DEMİREL’in konuya böyle yaklaşmasını bazı gazeteciler “kendisini düşünüyor, bütün siyasi hayatını özetledi” diyerek sertçe eleştirdiler. Öyle ya 12 eylülle hesaplaşma kişisel bir mesele olamazdı. Elbette ki meseleye bu açıdan bakmak DEMİREL’in bu cevabının bir kişisel yaklaşım olarak algılanmasına sebep olabilir. Ancak burada bir ince ayrıntı galiba unutulmaktadır. 1991 yılında yapılan seçimlerde demokrasi kazanmıştır. Ülkemiz uzun yıllar sonra katılım oranının % 83.94 olduğu bir seçimle sağ ve sol iki partinin oluşturduğu % 47 oy oranına sahip bir koalisyon hükümetini tercih etmiştir. Bu oy oranı ile DEMİREL VE İNÖNÜ’yü iktidar yapan halk aynı zamanda bu iki lideri mağdur eden 12 Eylül yönetiminden hesap sormuş olmuyor muydu? Bu hesabı demokrasi içinde soran halk daha öncesinde 1983 ve 1987 seçimlerinde de aynı hesabı görmemiş miydi? O dönemlerde tek başına iktidar olan dönemin hükümeti de aynı durumda değil miydi? Üstelik ihtilalin başı, Cumhurbaşkanı Kenan EVREN’in işaret ettiği parti seçimlerden mağlup olarak çıkmıştı. Yani ortada meşru zeminlerde yapılmış meşru seçimlerin somut sonuçları vardı. Halk hesaplaşmasını bir intikam aracı değil, meşru zeminde bir demokratik tepki olarak zaten göstermişti.
DEMİREL, ECEVİT, İNÖNÜ, ERBAKAN, TÜRKEŞ gibi liderler takdir edersiniz ki gökten zembille inmiş değil, soğuk savaş dönemlerinde, kutuplaşmaların ortasında tırnaklarını kazıyarak, meydan meydan dolaşarak adeta yeniden dirilişin sembolü olmuş büyük siyaset adamlarıdır. Bu siyaset adamlarının çektikleri ıstıraplardan sonra geldikleri makamlarını kendi bencillikleri olarak ele almak onlara yapılabilecek en büyük haksızlıktır.
Günümüzdeki hükümet ve meclis demokratikleşme yolunda doğru adımlar atmaktadır.
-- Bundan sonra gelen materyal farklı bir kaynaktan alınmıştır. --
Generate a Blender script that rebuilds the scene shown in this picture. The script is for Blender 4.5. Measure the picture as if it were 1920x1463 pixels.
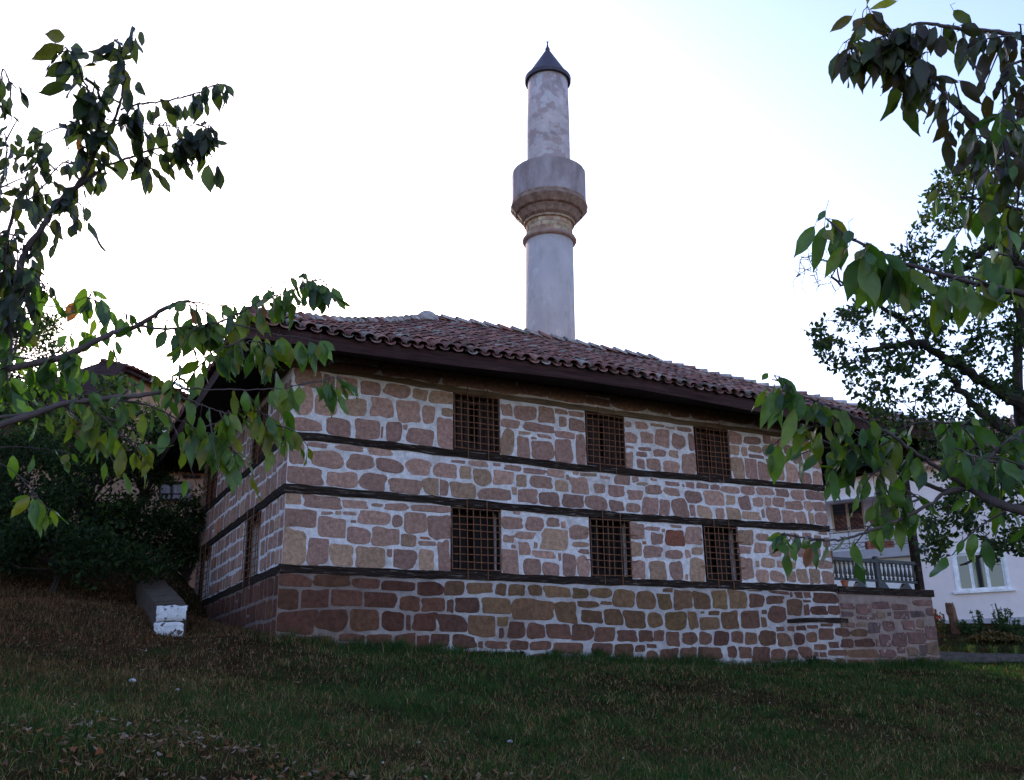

Darbelerin artık ülke gündeminden kaldırılması ve bunun bir suç ilan edilmesi başlı başına bir iştir. Fakat böyle bir çabayı alkışlarken, ülke yönetiminin bir denge sanatı olduğu gerçeğini unutarak “neden onlar yapmadılar?” diyerek eski liderleri eleştirmek gereksizdir.
Büyük usta tarihçiler şöyle söylerler; “Her mesele kendi döneminde değerlendirilmelidir. Bugünün şartları ve düşünceleri ile 20, 30, 100, 500 yıl öncesini eleştirmek yapılabilecek en büyük siyasi ve tarihi hatadır.”